Ruang tunggu juga penuh dengan tanaman hias yang tertata rapi. Satu set meja dan kursi bundar yang terbuat dari marmer berada di tengah. Depan ruang tunggu terdapat anjungan air minum, semacam wastafel dengan air layak minum yang disediakan gratis buat pengunjung.
Berdiri atas dampak pembantaian ulama di Plered
“Masjid Al Abror ini berdiri di tahun 1678 M, saat itu ada seorang ulama berasal dari Mataram yang menyelamatkan diri dari pembantaian di Plered.”
“Zamannya pada masa itu adalah Raja Amangkurat I, berselisih dengan para ulama karena tidak sesuai dengan pandangannya, selain itu ada praduga bahwa ia menganggap para ulama itu membantu adiknya untuk melakukan kudeta. Akhirnya para ulama dikumpulkan di Alun-alun Plered, Yogyakarta, ribuan ulama dan keluarganya dibunuh,” tutur Alfan (65), ketua Takmir Masjid Al Abror yang saya temui di Kantor Takmir membuka cerita.
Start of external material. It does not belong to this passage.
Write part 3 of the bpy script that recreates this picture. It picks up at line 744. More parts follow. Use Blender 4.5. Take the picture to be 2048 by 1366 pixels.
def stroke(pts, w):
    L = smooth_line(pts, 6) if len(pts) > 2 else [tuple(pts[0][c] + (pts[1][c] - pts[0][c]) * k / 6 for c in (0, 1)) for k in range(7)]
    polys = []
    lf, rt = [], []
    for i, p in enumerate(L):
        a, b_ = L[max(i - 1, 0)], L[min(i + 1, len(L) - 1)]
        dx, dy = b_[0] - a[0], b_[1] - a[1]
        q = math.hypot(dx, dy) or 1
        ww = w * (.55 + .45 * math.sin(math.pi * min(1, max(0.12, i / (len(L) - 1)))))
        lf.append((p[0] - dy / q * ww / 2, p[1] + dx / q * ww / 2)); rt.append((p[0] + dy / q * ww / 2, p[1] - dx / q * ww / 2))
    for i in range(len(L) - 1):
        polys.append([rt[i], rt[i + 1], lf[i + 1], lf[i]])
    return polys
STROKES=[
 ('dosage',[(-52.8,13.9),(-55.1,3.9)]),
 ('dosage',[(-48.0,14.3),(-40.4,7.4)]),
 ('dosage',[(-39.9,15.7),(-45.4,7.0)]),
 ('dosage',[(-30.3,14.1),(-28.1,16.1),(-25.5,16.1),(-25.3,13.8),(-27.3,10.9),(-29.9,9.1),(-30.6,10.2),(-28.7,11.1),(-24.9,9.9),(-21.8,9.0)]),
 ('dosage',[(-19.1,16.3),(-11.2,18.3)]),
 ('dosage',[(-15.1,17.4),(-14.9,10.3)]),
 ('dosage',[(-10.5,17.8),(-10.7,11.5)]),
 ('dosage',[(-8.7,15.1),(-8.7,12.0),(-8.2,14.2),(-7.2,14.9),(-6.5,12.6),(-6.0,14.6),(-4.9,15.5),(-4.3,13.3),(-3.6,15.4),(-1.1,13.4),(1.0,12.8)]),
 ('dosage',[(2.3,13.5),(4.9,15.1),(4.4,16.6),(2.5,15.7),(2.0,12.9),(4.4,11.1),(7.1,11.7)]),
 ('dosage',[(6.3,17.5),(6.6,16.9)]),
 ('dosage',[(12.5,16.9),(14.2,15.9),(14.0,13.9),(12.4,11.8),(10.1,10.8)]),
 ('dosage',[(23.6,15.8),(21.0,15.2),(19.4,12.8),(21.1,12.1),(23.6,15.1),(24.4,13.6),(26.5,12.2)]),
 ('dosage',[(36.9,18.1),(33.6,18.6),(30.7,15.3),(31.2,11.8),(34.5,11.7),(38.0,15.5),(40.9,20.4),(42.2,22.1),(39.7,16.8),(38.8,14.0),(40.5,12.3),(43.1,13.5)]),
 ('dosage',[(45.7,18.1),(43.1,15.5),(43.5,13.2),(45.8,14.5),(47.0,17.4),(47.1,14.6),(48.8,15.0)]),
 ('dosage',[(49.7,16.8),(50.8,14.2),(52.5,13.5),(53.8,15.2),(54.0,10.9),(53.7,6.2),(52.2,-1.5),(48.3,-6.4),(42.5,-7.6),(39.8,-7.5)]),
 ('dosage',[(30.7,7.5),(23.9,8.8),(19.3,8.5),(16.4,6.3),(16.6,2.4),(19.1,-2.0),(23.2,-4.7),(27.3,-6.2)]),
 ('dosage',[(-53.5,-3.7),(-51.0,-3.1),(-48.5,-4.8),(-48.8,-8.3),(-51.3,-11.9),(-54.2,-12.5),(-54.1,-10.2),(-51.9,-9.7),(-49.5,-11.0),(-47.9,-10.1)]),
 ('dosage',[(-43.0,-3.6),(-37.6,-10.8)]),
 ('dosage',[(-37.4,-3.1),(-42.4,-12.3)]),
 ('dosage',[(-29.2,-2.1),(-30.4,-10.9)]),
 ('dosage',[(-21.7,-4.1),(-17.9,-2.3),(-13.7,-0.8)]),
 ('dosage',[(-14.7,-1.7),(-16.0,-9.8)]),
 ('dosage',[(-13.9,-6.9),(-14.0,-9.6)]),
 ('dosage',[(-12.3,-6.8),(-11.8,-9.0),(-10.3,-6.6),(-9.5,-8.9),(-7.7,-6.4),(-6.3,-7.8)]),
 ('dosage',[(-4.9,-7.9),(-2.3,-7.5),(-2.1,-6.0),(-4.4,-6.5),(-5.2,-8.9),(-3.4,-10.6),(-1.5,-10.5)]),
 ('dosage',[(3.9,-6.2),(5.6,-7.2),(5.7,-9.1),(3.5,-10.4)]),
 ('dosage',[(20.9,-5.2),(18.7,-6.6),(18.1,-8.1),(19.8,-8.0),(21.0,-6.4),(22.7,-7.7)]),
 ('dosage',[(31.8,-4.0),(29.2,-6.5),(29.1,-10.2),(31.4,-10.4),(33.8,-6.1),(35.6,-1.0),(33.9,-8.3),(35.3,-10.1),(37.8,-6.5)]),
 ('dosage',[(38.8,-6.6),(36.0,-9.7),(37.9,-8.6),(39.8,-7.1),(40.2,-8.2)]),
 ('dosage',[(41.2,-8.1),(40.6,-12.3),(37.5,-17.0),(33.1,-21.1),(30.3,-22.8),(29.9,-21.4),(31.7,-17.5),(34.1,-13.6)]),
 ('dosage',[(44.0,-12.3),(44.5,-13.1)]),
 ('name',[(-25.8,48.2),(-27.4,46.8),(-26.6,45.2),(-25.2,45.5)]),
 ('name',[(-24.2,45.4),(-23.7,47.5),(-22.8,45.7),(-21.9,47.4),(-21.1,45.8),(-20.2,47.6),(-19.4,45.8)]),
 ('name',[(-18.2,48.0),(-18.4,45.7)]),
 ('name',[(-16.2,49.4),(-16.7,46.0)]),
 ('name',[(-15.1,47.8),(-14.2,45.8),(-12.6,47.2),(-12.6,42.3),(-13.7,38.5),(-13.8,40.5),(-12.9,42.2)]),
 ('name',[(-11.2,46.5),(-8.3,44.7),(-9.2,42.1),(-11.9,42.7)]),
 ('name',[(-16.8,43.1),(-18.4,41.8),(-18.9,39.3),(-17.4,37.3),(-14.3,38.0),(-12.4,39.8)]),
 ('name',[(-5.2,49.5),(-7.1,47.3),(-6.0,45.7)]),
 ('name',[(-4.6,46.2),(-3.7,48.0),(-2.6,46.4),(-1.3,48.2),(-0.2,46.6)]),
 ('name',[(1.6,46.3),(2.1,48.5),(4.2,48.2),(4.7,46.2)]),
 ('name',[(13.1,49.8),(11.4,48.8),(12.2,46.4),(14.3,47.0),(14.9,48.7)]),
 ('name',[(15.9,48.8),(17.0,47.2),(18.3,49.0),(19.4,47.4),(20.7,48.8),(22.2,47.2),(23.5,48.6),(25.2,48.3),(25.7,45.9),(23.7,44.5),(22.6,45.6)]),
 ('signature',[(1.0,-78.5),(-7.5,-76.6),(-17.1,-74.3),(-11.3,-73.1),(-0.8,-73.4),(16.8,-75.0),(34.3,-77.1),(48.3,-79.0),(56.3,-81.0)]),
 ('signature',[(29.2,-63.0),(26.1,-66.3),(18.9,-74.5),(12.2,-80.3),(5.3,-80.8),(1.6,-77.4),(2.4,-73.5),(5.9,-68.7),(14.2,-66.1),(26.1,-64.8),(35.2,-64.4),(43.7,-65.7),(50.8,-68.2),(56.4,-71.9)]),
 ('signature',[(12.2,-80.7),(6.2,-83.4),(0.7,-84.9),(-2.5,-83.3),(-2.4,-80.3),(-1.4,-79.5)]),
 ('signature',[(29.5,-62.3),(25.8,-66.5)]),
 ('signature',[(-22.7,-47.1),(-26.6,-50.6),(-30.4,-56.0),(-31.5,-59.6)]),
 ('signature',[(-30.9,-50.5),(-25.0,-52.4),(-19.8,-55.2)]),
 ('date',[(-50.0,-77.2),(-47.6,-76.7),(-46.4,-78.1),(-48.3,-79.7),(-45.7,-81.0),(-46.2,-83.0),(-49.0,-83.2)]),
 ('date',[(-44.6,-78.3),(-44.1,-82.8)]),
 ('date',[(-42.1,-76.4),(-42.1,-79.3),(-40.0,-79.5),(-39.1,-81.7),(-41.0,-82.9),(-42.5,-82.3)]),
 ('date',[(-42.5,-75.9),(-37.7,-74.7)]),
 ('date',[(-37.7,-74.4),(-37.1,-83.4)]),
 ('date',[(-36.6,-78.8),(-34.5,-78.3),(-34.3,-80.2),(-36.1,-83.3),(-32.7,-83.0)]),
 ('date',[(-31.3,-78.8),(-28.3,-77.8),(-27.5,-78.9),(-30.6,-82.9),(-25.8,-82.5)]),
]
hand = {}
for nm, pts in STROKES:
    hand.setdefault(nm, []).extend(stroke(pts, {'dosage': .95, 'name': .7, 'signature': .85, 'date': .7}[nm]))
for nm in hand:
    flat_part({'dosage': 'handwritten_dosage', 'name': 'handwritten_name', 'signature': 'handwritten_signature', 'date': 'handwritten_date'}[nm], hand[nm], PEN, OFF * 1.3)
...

Salah satu ulama yang selamat itu bernama Mulyadi. Ia hijrah ke wilayah timur dan menetap di Desa Suko, Sidoarjo. Setiap hari Mulyadi menyusuri sungai dari rumah menuju Pasar Kauman untuk berdakwah dan berdagang. Sayangnya, ketiadaan tempat untuk beribadah dan mengaji membuat kegiatan dakwahnya masih terasa kurang lengkap. Akhirnya, ditemukanlah sebuah tumpukan sisa bangunan yang tidak terpakai di dekat pasar.
“Akhirnya sama Mbah Mulyadi sambil dagang (sisa bangunan) dibersihkan. Lalu ditemukan semacam fondasi, dipakailah buat mendirikan tempat ibadah. Kata orang tua dulu masih sederhana sekali masjidnya,” kata Alfan melanjutkan cerita.
Mulyadi tidak sendiri, tiga orang ulama bergabung untuk membantunya mendirikan masjid. Tiga orang itu adalah Muso, Badriyah (istri Muso), dan Sayyid Salim. Dari cerita para pendahulu, Muso dan istrinya merupakan ulama dari Madura, sedangkan Sayyid Salim dari Cirebon. Empat orang ini lantas bekerjasama mengembangkan masjid.
“Empat orang ini melakukan majelis taklim, berdakwah, dan ibadah sehingga mengundang banyak orang luar datang kesini semua. Akhirnya jadi padat penduduknya. Karena ada tempat pengajian, ada ulama yang menyiarkan agama, berduyun duyun ke sini.”
Gapura kuno dan jam matahari
“Ini dulu sebelum dibangun ada penawaran dari Pemda, akhirnya dari takmir orang tua ngambil dari Islam-Jawa, Demak. Karena Mbah Mulyadi dari jawa, sungkupnya susun tiga itu gaya Islam-Jawa,” ungkap Alfan saat ditanya terkait gaya arsitektur masjid.
Dua atap berbentuk sungkup bersusun tiga mengadopsi dari atap Masjid Agung Demak. Makna dari tiga susun tajug tersebut antara lain dipercaya sebagai simbol Aqidah Islamiyah yaitu Ihsan, Islam dan Iman.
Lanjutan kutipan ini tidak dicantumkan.